Thrown into the deep end: On-the-job leadership training

On the job leadership training

What is it about Proctor & Gamble’s ability to be continually recognised for its leadership development? It is a veritable factory of leaders, winning global awards year in, year out.

Likewise, what is the secret to IBM’s success in creating world-class leaders? And how is Deloitte able to engage and develop the millennial generation into its leadership pipeline, which is the hallmark strategy of its leadership development program?

Let’s take a look at the tried-and-tested practices that can be cherry-picked to help advance your staff’s training and leadership qualities in 2015 and beyond.

Developing millennial talent

Leadership starts early, and leadership development is no longer just about nurturing the senior managers or executive team. In an increasingly changing world, companies are building leadership from the ground up. The 2013-14 Chally Group Global Leadership Research project showed that 25 per cent of organisations believe it is critical to focus on the development of millennial (Gen Y) employees.

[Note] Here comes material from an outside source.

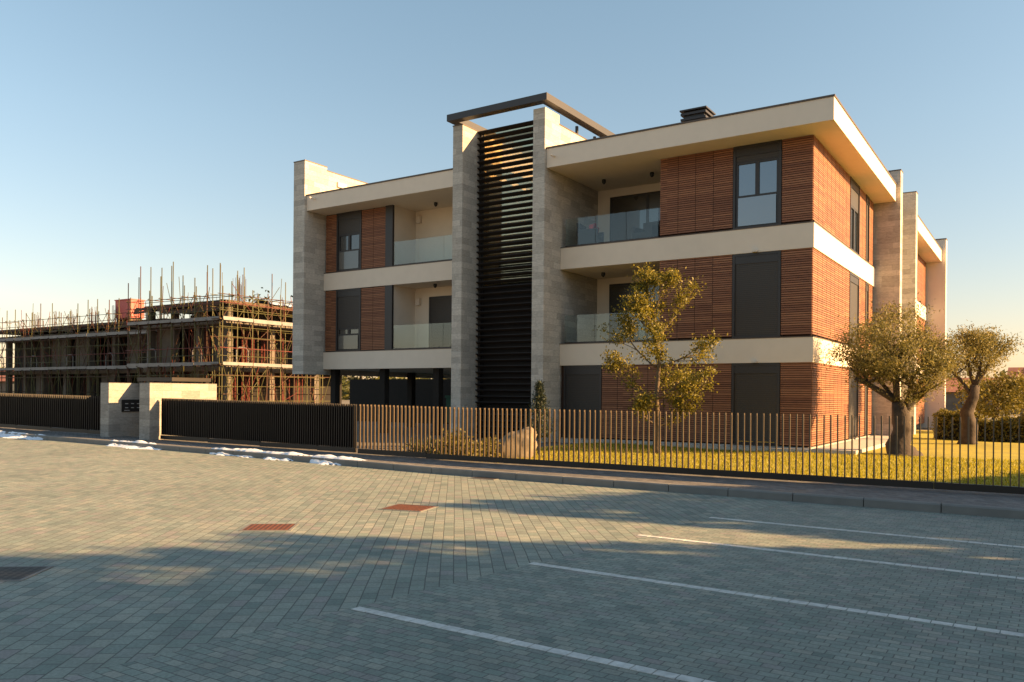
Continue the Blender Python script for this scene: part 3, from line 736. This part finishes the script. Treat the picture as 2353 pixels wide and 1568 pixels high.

Few companies demonstrate this in a more concerted way than Deloitte, with millennials making up more than 50 per cent of the firm’s client-facing workforce. Deloitte invests in a year-long onboarding program – which saw some 17,000 participants globally in 2012.

The program is designed to optimise the learning styles and develop rapid progression of the next generation. One initiative that Deloitte implemented in 2009, which is easily replicable for any sized business, is to develop Gen Y (or millennial) councils, which act as a sounding board to the company’s senior team. This might be one new practice you could recommend within your own company.

Mentoring and coaching

One-on-one development remains a timeless practice in leadership development and is an exercise that retains the number one position as identified in the Global Leadership Research project. At Proctor & Gamble, you will still find A.G. Lafley mentoring leaders from various levels within the business.

Leading companies are also ensuring their staff have exposure and access to senior executives as part of their on-the-job experience and training. Here’s a great case study of how GE uses ‘speed coaching’ with its executive team.

Problem-solving in the real world

Real-world problem-solving (or action learning) – often now executed in state-of-the-art virtual environments – is a highly recognised strategy at IBM. As part of its well-known Corporate Service Corps program, IBM sends rising stars overseas for month-long community-driven economic development projects in Africa, Asia, Eastern Europe and Latin America where they work at the intersection of business, technology and society. P&G also take groups of promising leaders off-site to places such as the US Military Academy at West Point for leadership training.

This creates a high-impact way of learning, with such styles growing in popularity to help develop managers in complex areas like strategic thinking and decision-making. If overseas community-based assignments are not practical for your company, perhaps look at ways to engage locally in Australia.

Strategy and philosophy

One common denominator for leaders in this field is a commitment to invest in leadership strategy, which is wrapped by a strong development plan and overarching philosophy. It might sound obvious but companies that are being continually recognised for their staff training programs have spent years honing and tailoring their strategy.

A case in point is Cisco. Its model develops its leaders through the lens of four quadrants: innovators, executers, efficiency builders and turnaround specialists, which could be a way to group your on-the-job training sessions. P&G has a series of seven short videos on its leadership development strategy available online, which provides insight into its ‘learning on the job’ process.

Leading companies also invest significantly more on such programs, which may well assist other companies to argue for increased budgets. The Global Leadership Research project found that companies that rank highly invest 30-40 per cent more money in leadership than their peers, with the results showing these companies also generate the greatest market value over time.

The world’s leading firms show that the tried-and-tested, often age-old tactics of staff and leadership training continue to yield outstanding results. Perhaps 2015 is the time for your company to focus more on one of the above areas to develop and nurture your leadership talent.